A former NASA engineer named John Mankins, now with a company called Artemis Innovation Management Solutions, detailed his plans at a NASA innovation conference recently. The concept is called called Solar Power Satellite via Arbitrarily Large PHased Array (SPS-ALPHA), and it would harvest solar energy from a perch in high Earth orbit.

It would consist of a modular array of movable thin-film mirrors, which could be taken into space using current cargo ships and assembled piece by piece. This would be less expensive than building a gigantic array and launching it. These curved mirrors would redirect sunlight toward an internal collection of photovoltaic panels, and the solar energy would be converted into microwaves. Then the Earth-facing portion, or the bottom of the margarita glass in the image at top, would transmit low-frequency, low-intensity waves toward Earth. At the receiving end, power plants would convert the microwave energy into electricity, adding it to the power grid.

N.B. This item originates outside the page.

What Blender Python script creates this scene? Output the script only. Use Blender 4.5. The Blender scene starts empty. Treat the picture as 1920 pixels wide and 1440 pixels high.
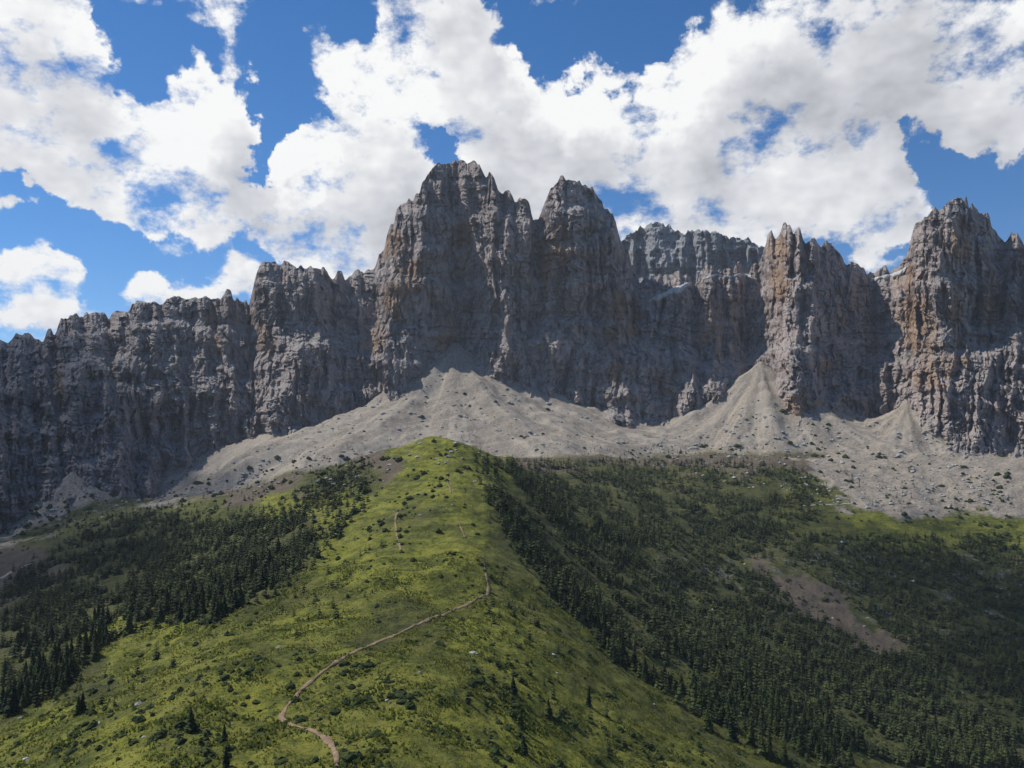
import bpy, math, random
import numpy as np
from mathutils import Vector
random.seed(7); rng = np.random.default_rng(7)
R = math.radians
scn = bpy.context.scene
col = bpy.context.collection

# ------------------------------------------------------------------ camera
F = 1507.0                      # focal length in photo pixels (photo is 1920 x 1440)
HOR = 830.0                     # photo row of the horizon
cam = bpy.data.cameras.new('camera'); cam_o = bpy.data.objects.new('camera', cam); col.objects.link(cam_o)
cam.sensor_width = 36; cam.lens = 36*F/1920
cam.clip_start = 1; cam.clip_end = 90000
cam_o.location = (0, 0, 0)
# level camera with a vertical lens shift puts the horizon a little below the middle
cam_o.rotation_euler = (R(90), 0, 0)
cam.shift_y = (HOR-720)/1920
scn.camera = cam_o

# ------------------------------------------------------------------ light
SUN_EL, SUN_AZ = 50, -64        # azimuth from +Y (ahead), negative = to the left
sd = Vector((math.sin(R(SUN_AZ))*math.cos(R(SUN_EL)), math.cos(R(SUN_AZ))*math.cos(R(SUN_EL)), math.sin(R(SUN_EL))))
sun = bpy.data.lights.new('sun', 'SUN'); sun.energy = 4.2; sun.angle = R(0.5); sun.color = (1, .95, .86)
sun_o = bpy.data.objects.new('sun', sun); col.objects.link(sun_o)
sun_o.rotation_euler = sd.to_track_quat('Z', 'Y').to_euler(); sun_o.location = (0, 0, 900)
scn.view_settings.view_transform = 'Standard'; scn.view_settings.look = 'None'
scn.view_settings.exposure = 0.28; scn.view_settings.gamma = 1
scn.cycles.max_bounces = 3; scn.cycles.diffuse_bounces = 2; scn.cycles.volume_bounces = 0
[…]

It's not as comprehensive — nor potentially destructive — as building a Dyson sphere around the Earth, but it's sort of along the same lines, building a space-based system that can harness solar radiation and somehow beam it back to the planet. Mankins' design is inspired by nature, according to an account of his presentation over at Space.com. It does sort of look like a flower.

His project, first announced last fall, is part of NASA's NASA Innovative Advanced Concepts project, under the Office of the Chief Technologist. A one-year study is ongoing.